GOP says House vote on tax package needed for budget negotiations
OLYMPIA – House Democrats opened hearings on their $3.5 billion tax package Monday with members of both parties contending serious budget negotiations can’t begin until the proposal passes the House.
But while the House Finance Committee is expected to vote on the package as early as Tuesday morning, Democratic leaders have said they don’t plan to bring it to the full House until budget negotiations are complete.
The difference in stances over this proposal for a significant change in state taxes makes it increasingly likely the Legislature will not pass a two-year budget in the 19 days left in the regular session, and will need a special session as it did in seven of the last eight years.
“We have a pretty upside down tax code,” Finance Committee Chairwoman Kristine Lytton, D-Anacortes, said as the hearing opened with more than 100 people signed up to explain why they support or oppose the proposal to change it.
The bill calls for a tax that would be new to Washington, a capital gains tax to be paid by individuals who have annual investment earnings more than $25,000 or couples who have more than $50,000. It would exempt gains on the sale of residential property and investments in retirement accounts, but not on the sale of commercial property.
That drew criticism from some business groups that said small business owners work for years to build up a company then sell it to fund their retirement. They’d have to pay the capital gains tax the year they sold the business.
Lytton and other House Democrats contend the capital gains tax is an excise tax. Republicans argue it’s an income tax, which is limited under the state constitution.
“You have to file an income tax return to test how much gain you have,” Senate Majority Leader Mark Schoesler, R-Ritzville, said at the weekly GOP press conference a few minutes after the hearing ended. “You can call it what you want but it still quacks like a duck.”
The tax package also rearranges the state’s real estate excise tax, cutting it for sales of homes below $250,000 and raising it for sales above $1 million. Lytton said that means about half of all sales would see a reduction.
Another section revises the business and occupation tax, exempting companies that have gross receipts below $250,000, allowing a deduction for those with gross receipts between $250,000 and $500,000, but raising it for businesses above that. It also significantly increases that tax rate for businesses that resell prescription drugs or manage international investments.
An estimated 80 percent of businesses would get some relief from the B&O tax, Lytton said. Overall, the tax package helps small businesses, working class and middle class families, she said.
Jim Dawson, of the Spokane Alliance, was among witnesses at the hearing that agreed with the tax proposals, saying the state should “make those who make more pay a little more.”
But most business groups were strongly opposed to at least parts of the package, arguing the capital gains tax is volatile, and the B&O tax was an unfair shift to those who are getting an increase and already have a high tax burden.
The 2017-19 operating budget that passed the House last Friday has about $44.9 billion in spending, compared to $43.3 billion in the Senate budget that passed a week earlier.
The two budgets also take a different approach to paying for public schools, which the Legislature is under a state Supreme Court order to reform.
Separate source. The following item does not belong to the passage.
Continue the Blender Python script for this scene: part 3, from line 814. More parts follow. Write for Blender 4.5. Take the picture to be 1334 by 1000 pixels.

Lytton said the Senate plan does have a tax increase with its shift of the property tax system that gives a break to many school districts but increases taxes in Seattle and some other Puget Sound districts.
Rep. J.T. Wilcox, R-Yelm, defended that as a way to “offset local taxes that are particularly burdensome in the poorest parts of the state.”
Because of the differences in the two spending plans, and the contention by Republicans that the House Democratic tax package couldn’t pass the full House, little negotiations are taking place on a compromise budget.
“There’ve been conversations, but negotiations are very, very difficult,” Schoesler said.
Negotiations are also difficult because both budget committees have scheduled marathon hearings in an effort to approve bills before Tuesday’s deadline for legislation.